The end of an era
April 21, 2012, 7:20 pm
Filed under: April 2012

Our old chicken coop

                                                    April 21, 2012

      Our old chicken coop started it’s life as a corn crib. It is a very old building that I got from a guy across town. He had made it into a clubhouse for his children. They out grew it so I brought it to my farm and turned it back into a corn crib. That was about twenty years ago.

      This little structure was probably first built, in the late 1930’s. It was well made even though it would only hold ear corn. I felt good about using it for its original purpose….that is until I built a bigger one. 

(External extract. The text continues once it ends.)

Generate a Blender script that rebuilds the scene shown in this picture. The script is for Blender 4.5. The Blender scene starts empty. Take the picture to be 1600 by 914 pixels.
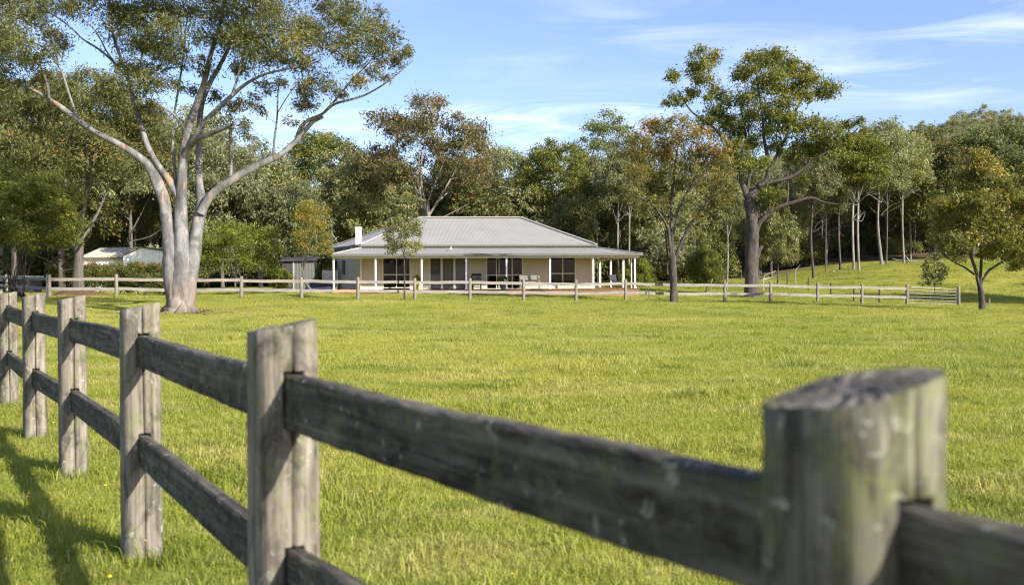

     I hated to get rid of the little crib, so I turned it into a small pig barn. I worked okay for weaned pigs until they got too big for it. I used it that way for only a little while, because it was a hassle once the piglets reached a hundred pounds or so.

      I decided to keep chickens in it. It worked alright ,as long as, the hens could free range. It was too dark inside to keep the hens healthy or happy when they were confined. I knew that I had to make some changes.

      When we moved to this location on our farm and sold the old farmhouse and a few acres, I brought the old shed with us. I completely refurbished it. We put windows in, resided her and have her a new roof. I placed it on a pole foundation and gave it a coat of stain. That was eleven years ago now.

      The little coop is too small for our flock, but the real problem is that she is just plain worn out. The siding is what is mostly holding up the roof. The windows are in need of repair or replacement and the floor is starting to rot.

      It has been a good little structure these last twenty years. I am sure that not many folks would have squeezed these last years out of it. The time has come for major repair or replacement. We have decided upon replacing it. It is the end of an era for the old crib, but what a life it has had! 


     I have designed a “monitor” roof styled mini barn to become our next chicken coop. I have counted my pennies and realize that in this instance, I can have it built for what I can build it for myself. I will hire it done to save precious time. I will only be out the cost of the labor.

      My friend builds lawn structures for a living. He builds all sorts of designs in the warm, dry workshop, on his small farm. He is a good carpenter. The buildings he builds are stylish, neat and serviceable.

      I will haul the chicken coop home when it is done, set it on railroad ties, leveled on a gravel base. The coop will be located where the hens can free range one of our pastures, yet still make chores and gathering eggs easy.

      The new building will be larger that our current coop. It will have windows that open and close, letting in plenty of light and helping with ventilation on hot, sticky summer days. The “monitor” style roof will allow for heat to exhaust through vents and let in lots of light through fiberglass skylights in its side walls.

      The color of the building will match the horse barn. The little coop will look almost cute while providing our laying flock with a safe, secure, well lit home. It will be easy to clean with roosts that fold up out of the way. The nest box will even have a lid so eggs can be gathered without even having to enter the coop 😮

      So it is with mixed emotion that I say good-bye to the old coop. It has been like an old friend for the past two decades, but I won’t miss cleaning the rough sawn shed out. It is too narrow to swing a shovel. It is hotter than blazes during the dog days of summer despite my best efforts. I am sure the hens will thank me when they get moved into their new home …. I think they know “eggs-actly” how to show me!